**Exercise goal**
Every line below must be reproduced exactly. Copy them all.

**Dataset excerpt**
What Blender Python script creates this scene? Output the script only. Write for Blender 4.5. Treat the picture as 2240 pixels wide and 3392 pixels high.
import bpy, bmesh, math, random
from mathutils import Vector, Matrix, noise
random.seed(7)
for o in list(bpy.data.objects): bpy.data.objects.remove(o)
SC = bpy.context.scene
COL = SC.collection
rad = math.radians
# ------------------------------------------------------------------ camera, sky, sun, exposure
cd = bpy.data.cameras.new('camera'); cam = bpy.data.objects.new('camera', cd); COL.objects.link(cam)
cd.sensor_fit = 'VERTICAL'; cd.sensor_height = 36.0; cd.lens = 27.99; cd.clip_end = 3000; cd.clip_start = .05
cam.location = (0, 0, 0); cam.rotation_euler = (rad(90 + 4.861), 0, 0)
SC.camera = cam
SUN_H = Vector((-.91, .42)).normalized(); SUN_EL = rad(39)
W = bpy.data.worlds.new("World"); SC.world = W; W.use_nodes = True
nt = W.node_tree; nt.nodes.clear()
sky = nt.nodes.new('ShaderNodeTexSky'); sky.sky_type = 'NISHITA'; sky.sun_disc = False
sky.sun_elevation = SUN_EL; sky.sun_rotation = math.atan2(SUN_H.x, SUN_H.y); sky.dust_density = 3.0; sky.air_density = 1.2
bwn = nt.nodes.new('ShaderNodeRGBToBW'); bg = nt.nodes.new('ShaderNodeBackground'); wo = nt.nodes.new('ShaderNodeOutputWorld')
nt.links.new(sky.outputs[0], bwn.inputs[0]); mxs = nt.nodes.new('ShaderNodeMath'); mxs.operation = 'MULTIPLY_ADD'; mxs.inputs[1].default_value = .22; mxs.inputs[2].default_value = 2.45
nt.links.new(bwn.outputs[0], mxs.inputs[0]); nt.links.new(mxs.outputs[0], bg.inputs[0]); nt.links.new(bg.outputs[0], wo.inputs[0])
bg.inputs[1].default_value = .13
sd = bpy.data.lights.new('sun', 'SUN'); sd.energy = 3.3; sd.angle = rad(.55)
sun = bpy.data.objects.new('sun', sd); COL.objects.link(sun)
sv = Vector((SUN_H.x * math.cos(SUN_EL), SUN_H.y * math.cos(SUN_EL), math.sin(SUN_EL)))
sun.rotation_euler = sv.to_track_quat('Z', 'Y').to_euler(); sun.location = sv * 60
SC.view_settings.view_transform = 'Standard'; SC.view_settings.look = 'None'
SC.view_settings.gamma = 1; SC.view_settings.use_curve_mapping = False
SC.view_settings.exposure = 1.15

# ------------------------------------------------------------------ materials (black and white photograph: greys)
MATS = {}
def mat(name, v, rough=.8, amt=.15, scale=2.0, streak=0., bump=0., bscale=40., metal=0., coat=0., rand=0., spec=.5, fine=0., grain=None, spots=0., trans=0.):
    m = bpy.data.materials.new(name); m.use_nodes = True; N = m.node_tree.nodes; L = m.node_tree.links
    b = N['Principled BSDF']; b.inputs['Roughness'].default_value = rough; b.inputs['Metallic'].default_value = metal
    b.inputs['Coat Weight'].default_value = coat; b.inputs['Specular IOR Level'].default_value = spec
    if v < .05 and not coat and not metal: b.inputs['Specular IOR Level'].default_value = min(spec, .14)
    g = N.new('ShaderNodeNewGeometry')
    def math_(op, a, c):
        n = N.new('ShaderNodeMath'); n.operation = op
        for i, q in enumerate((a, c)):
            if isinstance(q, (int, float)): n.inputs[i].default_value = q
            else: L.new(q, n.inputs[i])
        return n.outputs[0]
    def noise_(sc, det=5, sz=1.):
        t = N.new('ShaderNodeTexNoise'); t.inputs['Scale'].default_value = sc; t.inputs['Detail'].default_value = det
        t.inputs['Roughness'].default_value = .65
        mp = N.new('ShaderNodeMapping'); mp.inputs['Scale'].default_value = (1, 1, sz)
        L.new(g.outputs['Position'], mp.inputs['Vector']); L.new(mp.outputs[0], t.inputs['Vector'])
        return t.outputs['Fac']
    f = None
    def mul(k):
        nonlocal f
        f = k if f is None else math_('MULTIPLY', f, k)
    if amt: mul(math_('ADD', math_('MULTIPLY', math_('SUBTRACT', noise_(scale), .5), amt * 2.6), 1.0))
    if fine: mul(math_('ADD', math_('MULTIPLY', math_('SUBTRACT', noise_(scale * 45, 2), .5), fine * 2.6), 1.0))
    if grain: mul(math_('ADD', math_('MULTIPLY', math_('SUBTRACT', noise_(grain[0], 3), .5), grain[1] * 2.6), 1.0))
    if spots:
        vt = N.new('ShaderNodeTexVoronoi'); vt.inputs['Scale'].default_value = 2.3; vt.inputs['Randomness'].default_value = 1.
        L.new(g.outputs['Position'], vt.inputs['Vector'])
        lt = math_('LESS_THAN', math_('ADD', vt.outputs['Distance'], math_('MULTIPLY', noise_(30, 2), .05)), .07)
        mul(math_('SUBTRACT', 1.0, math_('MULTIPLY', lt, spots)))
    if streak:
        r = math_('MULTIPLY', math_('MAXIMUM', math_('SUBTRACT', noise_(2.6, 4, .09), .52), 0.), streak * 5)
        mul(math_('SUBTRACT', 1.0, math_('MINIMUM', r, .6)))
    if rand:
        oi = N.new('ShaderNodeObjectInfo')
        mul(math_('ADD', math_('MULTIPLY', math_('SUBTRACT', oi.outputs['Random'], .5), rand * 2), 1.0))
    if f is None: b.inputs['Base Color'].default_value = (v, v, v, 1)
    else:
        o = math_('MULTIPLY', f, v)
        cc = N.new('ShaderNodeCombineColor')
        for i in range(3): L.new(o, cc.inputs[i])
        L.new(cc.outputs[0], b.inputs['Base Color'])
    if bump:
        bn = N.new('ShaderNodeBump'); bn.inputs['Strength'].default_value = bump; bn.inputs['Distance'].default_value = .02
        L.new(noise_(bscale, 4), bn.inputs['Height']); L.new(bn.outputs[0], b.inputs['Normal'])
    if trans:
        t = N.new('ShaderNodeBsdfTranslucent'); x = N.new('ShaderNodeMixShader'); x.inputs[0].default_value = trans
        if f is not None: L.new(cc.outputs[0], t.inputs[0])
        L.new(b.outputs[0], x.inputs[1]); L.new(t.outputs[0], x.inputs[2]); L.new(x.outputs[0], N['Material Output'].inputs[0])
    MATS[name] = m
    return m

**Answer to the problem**
What Blender Python script creates this scene? Output the script only. Write for Blender 4.5. Treat the picture as 2240 pixels wide and 3392 pixels high.
import bpy, bmesh, math, random
from mathutils import Vector, Matrix, noise
random.seed(7)
for o in list(bpy.data.objects): bpy.data.objects.remove(o)
SC = bpy.context.scene
COL = SC.collection
rad = math.radians
# ------------------------------------------------------------------ camera, sky, sun, exposure
cd = bpy.data.cameras.new('camera'); cam = bpy.data.objects.new('camera', cd); COL.objects.link(cam)
cd.sensor_fit = 'VERTICAL'; cd.sensor_height = 36.0; cd.lens = 27.99; cd.clip_end = 3000; cd.clip_start = .05
cam.location = (0, 0, 0); cam.rotation_euler = (rad(90 + 4.861), 0, 0)
SC.camera = cam
SUN_H = Vector((-.91, .42)).normalized(); SUN_EL = rad(39)
W = bpy.data.worlds.new("World"); SC.world = W; W.use_nodes = True
nt = W.node_tree; nt.nodes.clear()
sky = nt.nodes.new('ShaderNodeTexSky'); sky.sky_type = 'NISHITA'; sky.sun_disc = False
sky.sun_elevation = SUN_EL; sky.sun_rotation = math.atan2(SUN_H.x, SUN_H.y); sky.dust_density = 3.0; sky.air_density = 1.2
bwn = nt.nodes.new('ShaderNodeRGBToBW'); bg = nt.nodes.new('ShaderNodeBackground'); wo = nt.nodes.new('ShaderNodeOutputWorld')
nt.links.new(sky.outputs[0], bwn.inputs[0]); mxs = nt.nodes.new('ShaderNodeMath'); mxs.operation = 'MULTIPLY_ADD'; mxs.inputs[1].default_value = .22; mxs.inputs[2].default_value = 2.45
nt.links.new(bwn.outputs[0], mxs.inputs[0]); nt.links.new(mxs.outputs[0], bg.inputs[0]); nt.links.new(bg.outputs[0], wo.inputs[0])
bg.inputs[1].default_value = .13
sd = bpy.data.lights.new('sun', 'SUN'); sd.energy = 3.3; sd.angle = rad(.55)
sun = bpy.data.objects.new('sun', sd); COL.objects.link(sun)
sv = Vector((SUN_H.x * math.cos(SUN_EL), SUN_H.y * math.cos(SUN_EL), math.sin(SUN_EL)))
sun.rotation_euler = sv.to_track_quat('Z', 'Y').to_euler(); sun.location = sv * 60
SC.view_settings.view_transform = 'Standard'; SC.view_settings.look = 'None'
SC.view_settings.gamma = 1; SC.view_settings.use_curve_mapping = False
SC.view_settings.exposure = 1.15

# ------------------------------------------------------------------ materials (black and white photograph: greys)
MATS = {}
def mat(name, v, rough=.8, amt=.15, scale=2.0, streak=0., bump=0., bscale=40., metal=0., coat=0., rand=0., spec=.5, fine=0., grain=None, spots=0., trans=0.):
    m = bpy.data.materials.new(name); m.use_nodes = True; N = m.node_tree.nodes; L = m.node_tree.links
    b = N['Principled BSDF']; b.inputs['Roughness'].default_value = rough; b.inputs['Metallic'].default_value = metal
    b.inputs['Coat Weight'].default_value = coat; b.inputs['Specular IOR Level'].default_value = spec
    if v < .05 and not coat and not metal: b.inputs['Specular IOR Level'].default_value = min(spec, .14)
    g = N.new('ShaderNodeNewGeometry')
    def math_(op, a, c):
        n = N.new('ShaderNodeMath'); n.operation = op
        for i, q in enumerate((a, c)):
            if isinstance(q, (int, float)): n.inputs[i].default_value = q
            else: L.new(q, n.inputs[i])
        return n.outputs[0]
    def noise_(sc, det=5, sz=1.):
        t = N.new('ShaderNodeTexNoise'); t.inputs['Scale'].default_value = sc; t.inputs['Detail'].default_value = det
        t.inputs['Roughness'].default_value = .65
        mp = N.new('ShaderNodeMapping'); mp.inputs['Scale'].default_value = (1, 1, sz)
        L.new(g.outputs['Position'], mp.inputs['Vector']); L.new(mp.outputs[0], t.inputs['Vector'])
        return t.outputs['Fac']
    f = None
    def mul(k):
        nonlocal f
        f = k if f is None else math_('MULTIPLY', f, k)
    if amt: mul(math_('ADD', math_('MULTIPLY', math_('SUBTRACT', noise_(scale), .5), amt * 2.6), 1.0))
    if fine: mul(math_('ADD', math_('MULTIPLY', math_('SUBTRACT', noise_(scale * 45, 2), .5), fine * 2.6), 1.0))
    if grain: mul(math_('ADD', math_('MULTIPLY', math_('SUBTRACT', noise_(grain[0], 3), .5), grain[1] * 2.6), 1.0))
    if spots:
        vt = N.new('ShaderNodeTexVoronoi'); vt.inputs['Scale'].default_value = 2.3; vt.inputs['Randomness'].default_value = 1.
        L.new(g.outputs['Position'], vt.inputs['Vector'])
        lt = math_('LESS_THAN', math_('ADD', vt.outputs['Distance'], math_('MULTIPLY', noise_(30, 2), .05)), .07)
        mul(math_('SUBTRACT', 1.0, math_('MULTIPLY', lt, spots)))
    if streak:
        r = math_('MULTIPLY', math_('MAXIMUM', math_('SUBTRACT', noise_(2.6, 4, .09), .52), 0.), streak * 5)
        mul(math_('SUBTRACT', 1.0, math_('MINIMUM', r, .6)))
    if rand:
        oi = N.new('ShaderNodeObjectInfo')
        mul(math_('ADD', math_('MULTIPLY', math_('SUBTRACT', oi.outputs['Random'], .5), rand * 2), 1.0))
    if f is None: b.inputs['Base Color'].default_value = (v, v, v, 1)
    else:
        o = math_('MULTIPLY', f, v)
        cc = N.new('ShaderNodeCombineColor')
        for i in range(3): L.new(o, cc.inputs[i])
        L.new(cc.outputs[0], b.inputs['Base Color'])
    if bump:
        bn = N.new('ShaderNodeBump'); bn.inputs['Strength'].default_value = bump; bn.inputs['Distance'].default_value = .02
        L.new(noise_(bscale, 4), bn.inputs['Height']); L.new(bn.outputs[0], b.inputs['Normal'])
    if trans:
        t = N.new('ShaderNodeBsdfTranslucent'); x = N.new('ShaderNodeMixShader'); x.inputs[0].default_value = trans
        if f is not None: L.new(cc.outputs[0], t.inputs[0])
        L.new(b.outputs[0], x.inputs[1]); L.new(t.outputs[0], x.inputs[2]); L.new(x.outputs[0], N['Material Output'].inputs[0])
    MATS[name] = m
    return m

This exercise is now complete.